Here is the chart for the Democrats:

And here are the Republicans:

An extremely slight decline in the Democratic total can indeed be seen in August — if one looks very carefully — and a corresponding rise in the Republican share. Although very small, this change is enough to provide useful data for political scientists making mathematical “generic ballot to congressional seat change” projections. But from a long term perspective, the truth is that the very slight changes in these trend lines over time sure look an awful lot like statistical noise.
Now let’s be clear. The horse race model does indeed have value for many purposes – it is, after all, the main conceptual tool used in all political campaigns. But to evaluate broad social trends like the suggestion that support for Obama and the Democrats is “collapsing,” the horse race perspective must be paired with a broader sociological perspective, certainly before giving way to panic.
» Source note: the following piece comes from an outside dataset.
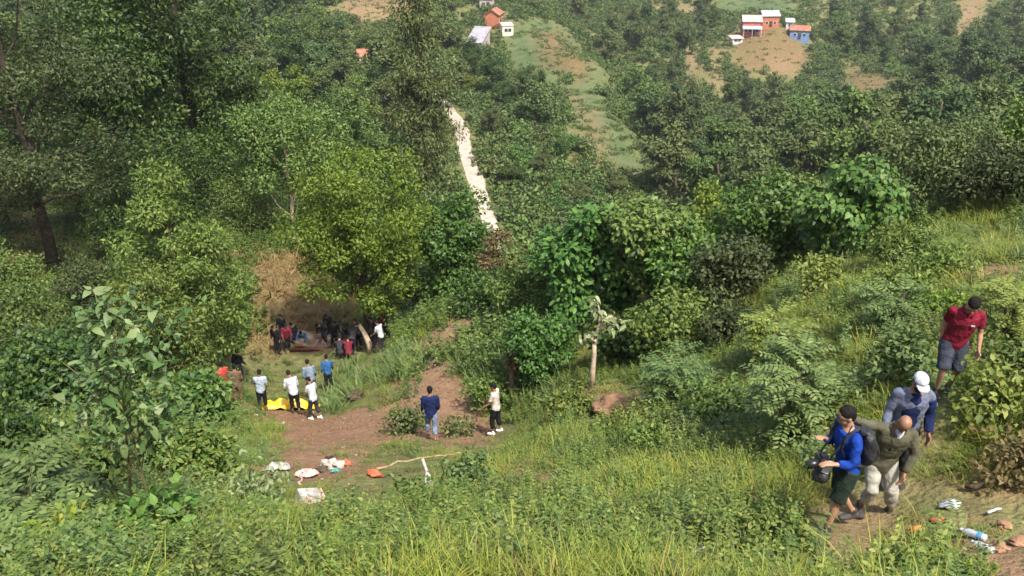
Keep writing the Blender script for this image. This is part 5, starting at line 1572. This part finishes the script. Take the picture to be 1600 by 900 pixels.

In broad, long-term perspective the data simply do not suggest that Obama or the Democrats are in political “free fall.” The fact that the elections this November may shift the balance of power in Congress is basically due to the fact that America is still essentially the same “50-50 nation” that it was in 2000. As a result of this sociological reality extremely small changes – such as a lower participation of pro-Obama demographic groups relative to others in off year election — can easily shift control of Congress.
If Republicans do win control of the House this fall it will be because of the painfully close political balance of power between the two cultures and two political coalitions in America at this point in history and not because major shifts are occurring in the attitudes of the electorate.
To be sure, this will not make the pain of any Republicans victories in November any easier to tolerate, but it does help substantially to keep a balanced view.
So Democrats, step back, take a deep breath and look at the big picture. Obama is attempting to achieve significant progressive reforms with which substantial numbers of Americans do not yet agree. The long-range demographic trends run in our favor, but for the short and medium term, furious, powerful and very substantial opposition is inevitable. The message Democrats should be deriving from the data is the need for firm resolution, renewed commitment and fierce determination – and certainly not justification for demoralization, panic and dismay.